A view of the Getty Villa, which houses the museum’s collection of Ancient art. (photo by Hrag Vartanian/Hyperallergic)
Into this setting enters Marion True, former curator of antiquities for the J. Paul Getty Museum in Los Angeles, the wealthiest museum in the world. Ten years ago True stood accused by the Italian government of taking part in a criminal enterprise to acquire artwork from looted heritage sites in Italy. She quickly lost her job, her career, and left the country. True was placed on trial, along with the art dealer Robert Hecht, and, despite not being found guilty due to the trial ending without a judgment, she had already lost almost everything. She disappeared for 10 years. Now, through excerpts of a newly written memoir shared with the Washington Post, True argues that Italy sought to make American museums fear their unethical dealing in stolen antiquities. She even admits that she knowingly dealt in that trade, but with the proviso that she had made genuine efforts to repatriate artwork if she had knowledge of where it had been found.
True’s forthcoming memoir is an act of self-recovery and self-resuscitation against a story line with a noticeably gendered inflection. The alleged swindler Robert Hecht with whom she was placed on trial has already published his version of events that make him out to be a kind of dashing pirate, and he has been celebrated as such. More, True claims the men who she trained and studied under were just as unscrupulous as she: Cornelius Vermeule at the Museum of Fine Arts in Boston and the Metropolitan Museum of Art’s Dietrich von Bothmer. However, these men were never caught and prosecuted.
If this occurred today, and she were able to afford it, True would have lawyered up and hired a PR operative or team to begin the work of waging war to protect her reputation. One can imagine that the first thing a crisis management professional like Judy Smith would do is make it clear that Marion True was being victimized, not by the Italian government, but by dishonest men, who behind the cover provided by a corrupt museum profited from her work. More, True should be rightly greeted as a hero who has exposed the nasty underbelly of collection practices at world-class institutions and made international repatriation of stolen goods more achievable.
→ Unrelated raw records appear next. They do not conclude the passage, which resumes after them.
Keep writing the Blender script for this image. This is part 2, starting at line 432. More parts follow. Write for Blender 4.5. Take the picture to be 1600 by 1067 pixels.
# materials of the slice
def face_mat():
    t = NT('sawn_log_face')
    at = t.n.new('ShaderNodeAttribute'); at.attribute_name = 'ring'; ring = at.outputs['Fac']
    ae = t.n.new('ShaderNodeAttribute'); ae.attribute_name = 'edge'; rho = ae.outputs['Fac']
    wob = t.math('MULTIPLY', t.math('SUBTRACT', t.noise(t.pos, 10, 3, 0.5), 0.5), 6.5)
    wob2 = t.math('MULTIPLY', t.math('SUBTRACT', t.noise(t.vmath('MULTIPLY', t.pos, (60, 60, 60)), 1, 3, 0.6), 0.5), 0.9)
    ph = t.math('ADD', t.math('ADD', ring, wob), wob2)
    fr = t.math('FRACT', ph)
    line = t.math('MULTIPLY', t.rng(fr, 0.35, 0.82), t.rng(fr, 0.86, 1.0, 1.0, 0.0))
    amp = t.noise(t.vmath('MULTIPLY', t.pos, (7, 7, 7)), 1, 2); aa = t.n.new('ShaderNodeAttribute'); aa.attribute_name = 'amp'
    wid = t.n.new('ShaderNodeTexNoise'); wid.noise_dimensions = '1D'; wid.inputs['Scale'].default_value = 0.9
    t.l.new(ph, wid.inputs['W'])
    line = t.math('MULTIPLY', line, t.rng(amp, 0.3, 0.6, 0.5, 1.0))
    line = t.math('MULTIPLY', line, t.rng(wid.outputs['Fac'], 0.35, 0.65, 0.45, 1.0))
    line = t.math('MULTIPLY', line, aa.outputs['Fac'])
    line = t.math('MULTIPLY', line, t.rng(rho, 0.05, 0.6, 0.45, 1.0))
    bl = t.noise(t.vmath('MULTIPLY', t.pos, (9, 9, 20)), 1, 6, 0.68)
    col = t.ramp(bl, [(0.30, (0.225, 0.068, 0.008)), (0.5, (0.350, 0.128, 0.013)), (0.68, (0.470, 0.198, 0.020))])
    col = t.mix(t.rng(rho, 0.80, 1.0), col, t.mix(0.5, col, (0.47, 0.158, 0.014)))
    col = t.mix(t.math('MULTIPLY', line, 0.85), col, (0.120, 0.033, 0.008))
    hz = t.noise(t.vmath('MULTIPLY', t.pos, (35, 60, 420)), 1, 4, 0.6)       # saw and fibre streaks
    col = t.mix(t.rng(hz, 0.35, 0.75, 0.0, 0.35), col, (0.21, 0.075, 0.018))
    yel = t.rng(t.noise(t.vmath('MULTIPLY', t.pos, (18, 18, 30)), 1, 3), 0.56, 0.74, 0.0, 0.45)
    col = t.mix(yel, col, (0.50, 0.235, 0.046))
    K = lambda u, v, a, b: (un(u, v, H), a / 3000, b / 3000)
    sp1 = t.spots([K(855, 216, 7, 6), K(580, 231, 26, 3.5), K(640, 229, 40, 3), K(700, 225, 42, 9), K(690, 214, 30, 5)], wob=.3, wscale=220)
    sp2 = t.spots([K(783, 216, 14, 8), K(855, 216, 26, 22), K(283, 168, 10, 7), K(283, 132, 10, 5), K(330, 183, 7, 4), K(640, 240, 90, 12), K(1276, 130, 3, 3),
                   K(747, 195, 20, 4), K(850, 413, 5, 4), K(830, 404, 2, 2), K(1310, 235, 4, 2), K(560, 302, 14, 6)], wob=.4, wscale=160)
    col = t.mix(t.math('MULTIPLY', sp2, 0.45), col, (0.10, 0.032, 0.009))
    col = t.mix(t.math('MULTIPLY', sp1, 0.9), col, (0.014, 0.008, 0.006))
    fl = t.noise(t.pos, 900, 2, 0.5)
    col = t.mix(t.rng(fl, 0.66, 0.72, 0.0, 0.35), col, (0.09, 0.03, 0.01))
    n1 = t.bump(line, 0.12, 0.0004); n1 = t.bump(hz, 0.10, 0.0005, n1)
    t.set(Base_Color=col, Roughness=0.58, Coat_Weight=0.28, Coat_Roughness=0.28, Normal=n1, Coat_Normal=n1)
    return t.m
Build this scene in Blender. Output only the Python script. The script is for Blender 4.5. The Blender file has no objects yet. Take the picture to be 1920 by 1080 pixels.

That True has clearly been scapegoated, makes this story compelling — it plays on the reader’s sentimental strings — but her rebranding is based on a somewhat cliché account that may not find traction due to plot fatigue. A smart, humble, working class woman works her way to the top of her field, cuts a few corners because she must fit into the culture around her, but means well and simply wants to succeed. She is brought low while carrying water for her managers, who then turn on her, hanging her out to dry.
When her entire story is published, what will likely drive most media attention and critical inquiry will be details of institutionalized theft by museums that otherwise seem beyond reproach. Such scandal will fuel a reassessment of the Getty and of True. Contemporary art audiences and readers of popular culture will welcome this because we still fundamentally believe in the power of the true story, honestly told, to effect monumental change: to make institutions fall and to make protagonists be remembered as courageous fighters who brought dishonorable regimes to an end.